Bottom line for me: if I ever considered AT&T a player in the wireless market, I sure as hell don’t now.

I’ll return to the subject of commercials repeatedly. They are one of my favorite things to hate. And the hate isn’t virulent. People talking on cell phones while driving; that puts murder and mayhem in my heart. The whole subject of people and their cell phones will no doubt be an article here in the near future. I don’t have anything against the idea of the devices; it’s how people use them that offends me. Deeply. Virulently.

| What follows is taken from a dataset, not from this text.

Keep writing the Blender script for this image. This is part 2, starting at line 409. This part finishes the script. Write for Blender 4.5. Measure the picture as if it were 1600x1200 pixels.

In closing, one more rant and a cute ending: the DirecTV commercials featuring some very unappealing people. There’s one with a boxer, one with a Russian mobster, one with an insider-trading guy,  and another with an apparent Asian drug lord. What is their audience?  Rich assholes and criminals? Seems like a good reason not to buy DirecTV if that’s the typical customer. It’s almost like they don’t want you to subscribe. Or maybe they’re going after a user market so ignorant they don’t know that satellite TV lost the war.  Even cable TV is losing ground to the internet; satellite is a definite has-been.

DirecTV seems to be really floundering. In the baseball game I was watching, they gave us a DirecTV game break… some blurry video of another game.  This is supposed to make me want DirecTV?  It just confirms what I’ve always thought: satellite TV is dead and gone!  (Satellite radio, on the other hand, is pretty cool. I am getting a bit tired of the “NO SIGNAL” drop-outs, though.)

To end this on an upbeat cute note: the commercials for Charmin toilet paper. The ones that feature those pastel-colored bears.  You get the joke right?  Bears selling toilet paper?

Remember the old line about what bears do in the woods?